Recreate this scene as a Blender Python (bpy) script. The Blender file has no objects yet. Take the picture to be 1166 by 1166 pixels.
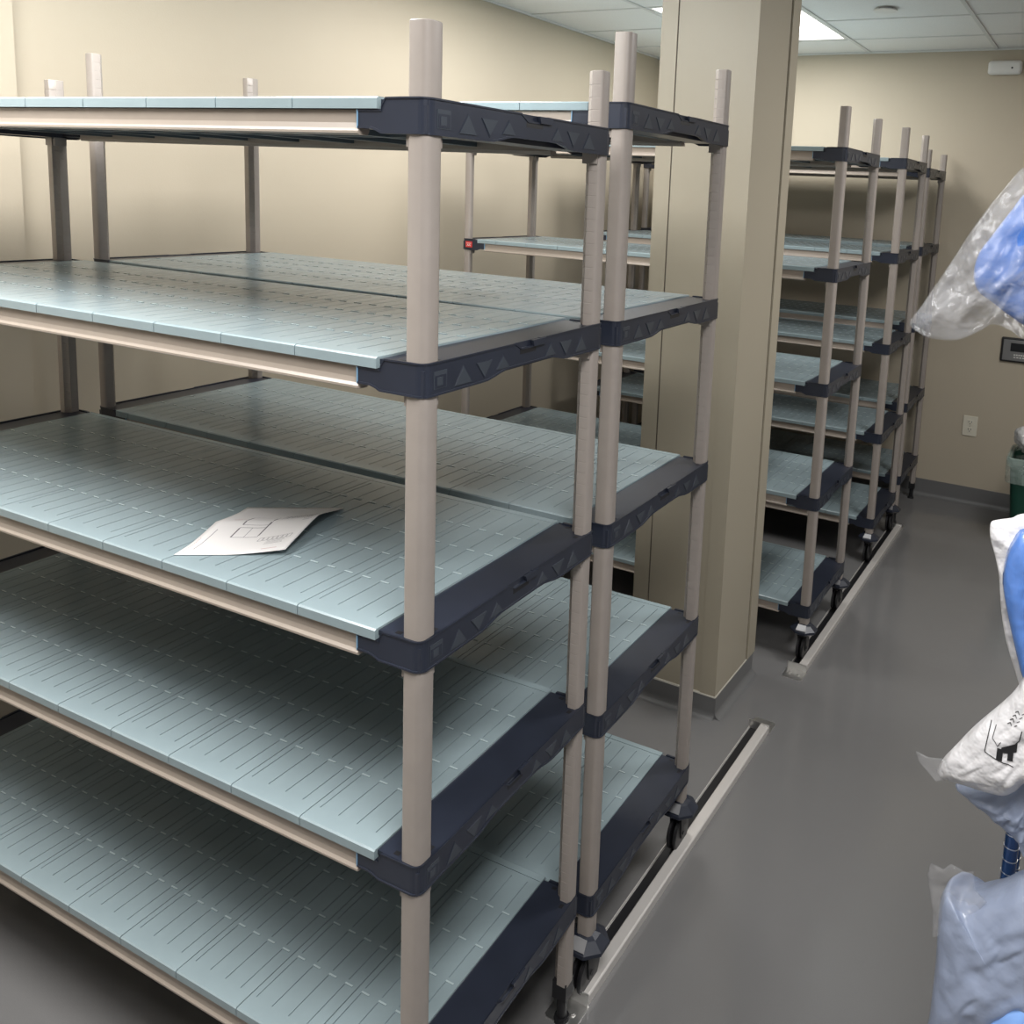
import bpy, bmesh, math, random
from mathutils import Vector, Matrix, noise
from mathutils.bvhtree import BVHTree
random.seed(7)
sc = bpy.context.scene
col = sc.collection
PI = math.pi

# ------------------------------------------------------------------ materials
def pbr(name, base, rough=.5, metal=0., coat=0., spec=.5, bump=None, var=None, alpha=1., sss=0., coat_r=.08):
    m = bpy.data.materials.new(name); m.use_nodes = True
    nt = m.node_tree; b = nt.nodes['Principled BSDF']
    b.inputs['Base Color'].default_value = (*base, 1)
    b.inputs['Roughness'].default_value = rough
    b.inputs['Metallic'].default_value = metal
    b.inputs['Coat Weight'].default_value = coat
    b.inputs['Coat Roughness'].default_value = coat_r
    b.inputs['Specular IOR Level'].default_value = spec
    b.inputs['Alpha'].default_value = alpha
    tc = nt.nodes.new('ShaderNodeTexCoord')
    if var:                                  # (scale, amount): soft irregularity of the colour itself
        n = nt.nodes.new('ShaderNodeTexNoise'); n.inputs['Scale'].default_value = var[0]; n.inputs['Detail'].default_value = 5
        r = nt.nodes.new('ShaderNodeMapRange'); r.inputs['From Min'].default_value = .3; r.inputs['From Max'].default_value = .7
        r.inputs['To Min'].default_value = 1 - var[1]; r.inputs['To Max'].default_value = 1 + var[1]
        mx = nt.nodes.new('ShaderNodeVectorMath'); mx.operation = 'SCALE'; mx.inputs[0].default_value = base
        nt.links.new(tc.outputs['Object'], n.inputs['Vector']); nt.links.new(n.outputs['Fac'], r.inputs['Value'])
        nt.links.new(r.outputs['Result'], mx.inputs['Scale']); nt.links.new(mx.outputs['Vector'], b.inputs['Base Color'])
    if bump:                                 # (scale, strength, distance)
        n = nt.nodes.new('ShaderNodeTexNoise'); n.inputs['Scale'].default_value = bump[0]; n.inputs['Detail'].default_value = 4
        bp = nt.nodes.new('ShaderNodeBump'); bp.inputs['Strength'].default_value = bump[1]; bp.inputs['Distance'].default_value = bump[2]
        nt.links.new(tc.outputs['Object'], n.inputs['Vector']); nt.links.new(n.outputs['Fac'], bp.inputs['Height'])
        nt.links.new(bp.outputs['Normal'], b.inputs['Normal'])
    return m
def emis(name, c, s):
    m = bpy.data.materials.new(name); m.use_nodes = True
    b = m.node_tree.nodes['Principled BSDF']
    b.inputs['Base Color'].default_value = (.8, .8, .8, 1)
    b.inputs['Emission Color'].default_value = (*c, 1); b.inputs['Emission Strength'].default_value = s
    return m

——

The material above must be printed exactly, with its pictures left out.

### WORKED SOLUTION
Recreate this scene as a Blender Python (bpy) script. The Blender file has no objects yet. Take the picture to be 1166 by 1166 pixels.
import bpy, bmesh, math, random
from mathutils import Vector, Matrix, noise
from mathutils.bvhtree import BVHTree
random.seed(7)
sc = bpy.context.scene
col = sc.collection
PI = math.pi

# ------------------------------------------------------------------ materials
def pbr(name, base, rough=.5, metal=0., coat=0., spec=.5, bump=None, var=None, alpha=1., sss=0., coat_r=.08):
    m = bpy.data.materials.new(name); m.use_nodes = True
    nt = m.node_tree; b = nt.nodes['Principled BSDF']
    b.inputs['Base Color'].default_value = (*base, 1)
    b.inputs['Roughness'].default_value = rough
    b.inputs['Metallic'].default_value = metal
    b.inputs['Coat Weight'].default_value = coat
    b.inputs['Coat Roughness'].default_value = coat_r
    b.inputs['Specular IOR Level'].default_value = spec
    b.inputs['Alpha'].default_value = alpha
    tc = nt.nodes.new('ShaderNodeTexCoord')
    if var:                                  # (scale, amount): soft irregularity of the colour itself
        n = nt.nodes.new('ShaderNodeTexNoise'); n.inputs['Scale'].default_value = var[0]; n.inputs['Detail'].default_value = 5
        r = nt.nodes.new('ShaderNodeMapRange'); r.inputs['From Min'].default_value = .3; r.inputs['From Max'].default_value = .7
        r.inputs['To Min'].default_value = 1 - var[1]; r.inputs['To Max'].default_value = 1 + var[1]
        mx = nt.nodes.new('ShaderNodeVectorMath'); mx.operation = 'SCALE'; mx.inputs[0].default_value = base
        nt.links.new(tc.outputs['Object'], n.inputs['Vector']); nt.links.new(n.outputs['Fac'], r.inputs['Value'])
        nt.links.new(r.outputs['Result'], mx.inputs['Scale']); nt.links.new(mx.outputs['Vector'], b.inputs['Base Color'])
    if bump:                                 # (scale, strength, distance)
        n = nt.nodes.new('ShaderNodeTexNoise'); n.inputs['Scale'].default_value = bump[0]; n.inputs['Detail'].default_value = 4
        bp = nt.nodes.new('ShaderNodeBump'); bp.inputs['Strength'].default_value = bump[1]; bp.inputs['Distance'].default_value = bump[2]
        nt.links.new(tc.outputs['Object'], n.inputs['Vector']); nt.links.new(n.outputs['Fac'], bp.inputs['Height'])
        nt.links.new(bp.outputs['Normal'], b.inputs['Normal'])
    return m
def emis(name, c, s):
    m = bpy.data.materials.new(name); m.use_nodes = True
    b = m.node_tree.nodes['Principled BSDF']
    b.inputs['Base Color'].default_value = (.8, .8, .8, 1)
    b.inputs['Emission Color'].default_value = (*c, 1); b.inputs['Emission Strength'].default_value = s
    return m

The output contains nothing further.